-- GIVEN INSTRUCTION --
The lines below are to be quoted exactly, from the first through the one that contains "tag(b.build('wall_duct', M_GALV, None, bevel=0.01), 'galvanised".

-- DATASET --
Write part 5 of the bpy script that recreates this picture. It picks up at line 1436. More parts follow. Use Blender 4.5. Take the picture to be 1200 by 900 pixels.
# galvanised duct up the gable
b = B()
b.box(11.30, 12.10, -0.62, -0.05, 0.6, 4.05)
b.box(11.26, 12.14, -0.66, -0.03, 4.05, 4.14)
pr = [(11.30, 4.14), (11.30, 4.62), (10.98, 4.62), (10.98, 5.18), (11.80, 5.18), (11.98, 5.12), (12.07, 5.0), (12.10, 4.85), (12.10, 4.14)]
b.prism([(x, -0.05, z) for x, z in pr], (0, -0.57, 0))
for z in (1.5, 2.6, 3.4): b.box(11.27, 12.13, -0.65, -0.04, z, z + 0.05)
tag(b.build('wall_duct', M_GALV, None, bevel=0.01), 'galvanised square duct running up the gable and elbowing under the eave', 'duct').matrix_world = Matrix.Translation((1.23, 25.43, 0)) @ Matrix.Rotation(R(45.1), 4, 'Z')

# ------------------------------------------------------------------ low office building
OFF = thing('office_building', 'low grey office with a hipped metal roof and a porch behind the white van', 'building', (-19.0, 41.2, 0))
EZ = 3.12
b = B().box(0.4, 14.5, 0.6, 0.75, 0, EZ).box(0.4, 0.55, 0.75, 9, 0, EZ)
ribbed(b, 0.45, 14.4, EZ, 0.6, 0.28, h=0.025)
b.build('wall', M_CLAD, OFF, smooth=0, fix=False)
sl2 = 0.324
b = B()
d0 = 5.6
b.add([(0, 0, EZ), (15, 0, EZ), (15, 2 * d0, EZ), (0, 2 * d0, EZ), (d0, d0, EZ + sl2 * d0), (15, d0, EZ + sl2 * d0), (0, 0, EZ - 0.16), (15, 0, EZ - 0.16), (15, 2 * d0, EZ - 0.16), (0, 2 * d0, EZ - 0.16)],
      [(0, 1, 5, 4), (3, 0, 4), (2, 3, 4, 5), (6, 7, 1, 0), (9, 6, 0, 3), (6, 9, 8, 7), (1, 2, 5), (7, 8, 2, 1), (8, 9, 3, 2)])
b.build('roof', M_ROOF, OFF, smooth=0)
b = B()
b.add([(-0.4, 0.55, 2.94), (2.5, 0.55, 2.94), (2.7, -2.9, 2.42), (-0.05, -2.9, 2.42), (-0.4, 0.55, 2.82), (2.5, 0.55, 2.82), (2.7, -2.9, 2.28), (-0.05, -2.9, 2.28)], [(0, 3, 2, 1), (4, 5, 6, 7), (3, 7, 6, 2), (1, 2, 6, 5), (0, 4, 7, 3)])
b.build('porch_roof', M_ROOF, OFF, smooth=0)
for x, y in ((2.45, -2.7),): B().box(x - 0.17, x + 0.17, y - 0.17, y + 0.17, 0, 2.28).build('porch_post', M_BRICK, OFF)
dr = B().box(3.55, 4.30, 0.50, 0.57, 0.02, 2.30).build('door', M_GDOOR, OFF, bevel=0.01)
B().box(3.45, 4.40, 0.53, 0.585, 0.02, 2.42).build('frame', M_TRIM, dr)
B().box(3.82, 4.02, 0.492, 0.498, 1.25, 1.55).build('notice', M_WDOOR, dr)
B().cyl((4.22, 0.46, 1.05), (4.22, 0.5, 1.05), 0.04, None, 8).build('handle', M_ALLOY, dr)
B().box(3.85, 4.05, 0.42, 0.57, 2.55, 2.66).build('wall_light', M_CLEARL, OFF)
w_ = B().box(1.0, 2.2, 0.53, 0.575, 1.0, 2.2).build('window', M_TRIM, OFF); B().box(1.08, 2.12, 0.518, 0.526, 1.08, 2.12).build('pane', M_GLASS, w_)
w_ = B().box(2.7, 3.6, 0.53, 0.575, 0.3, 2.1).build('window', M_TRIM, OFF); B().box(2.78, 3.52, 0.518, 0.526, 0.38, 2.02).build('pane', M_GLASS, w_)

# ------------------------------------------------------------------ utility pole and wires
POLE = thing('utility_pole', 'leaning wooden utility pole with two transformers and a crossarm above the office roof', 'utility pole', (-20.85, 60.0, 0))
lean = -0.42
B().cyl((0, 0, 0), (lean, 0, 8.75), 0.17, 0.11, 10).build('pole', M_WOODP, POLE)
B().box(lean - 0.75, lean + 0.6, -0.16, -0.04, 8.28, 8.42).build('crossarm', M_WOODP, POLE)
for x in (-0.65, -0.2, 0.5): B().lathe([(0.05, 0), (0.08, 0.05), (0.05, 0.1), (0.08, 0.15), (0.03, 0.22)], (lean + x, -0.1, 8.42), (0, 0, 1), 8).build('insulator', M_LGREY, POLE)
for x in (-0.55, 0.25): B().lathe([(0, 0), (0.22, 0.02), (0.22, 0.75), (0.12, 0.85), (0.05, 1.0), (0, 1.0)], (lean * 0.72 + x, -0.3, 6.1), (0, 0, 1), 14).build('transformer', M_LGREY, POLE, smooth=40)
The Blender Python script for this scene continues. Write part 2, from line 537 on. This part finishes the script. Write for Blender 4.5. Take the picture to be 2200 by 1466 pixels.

-- SOLUTION --
Write part 5 of the bpy script that recreates this picture. It picks up at line 1436. More parts follow. Use Blender 4.5. Take the picture to be 1200 by 900 pixels.
# galvanised duct up the gable
b = B()
b.box(11.30, 12.10, -0.62, -0.05, 0.6, 4.05)
b.box(11.26, 12.14, -0.66, -0.03, 4.05, 4.14)
pr = [(11.30, 4.14), (11.30, 4.62), (10.98, 4.62), (10.98, 5.18), (11.80, 5.18), (11.98, 5.12), (12.07, 5.0), (12.10, 4.85), (12.10, 4.14)]
b.prism([(x, -0.05, z) for x, z in pr], (0, -0.57, 0))
for z in (1.5, 2.6, 3.4): b.box(11.27, 12.13, -0.65, -0.04, z, z + 0.05)
tag(b.build('wall_duct', M_GALV, None, bevel=0.01), 'galvanised square duct running up the gable and elbowing under the eave', 'duct').matrix_world = Matrix.Translation((1.23, 25.43, 0)) @ Matrix.Rotation(R(45.1), 4, 'Z')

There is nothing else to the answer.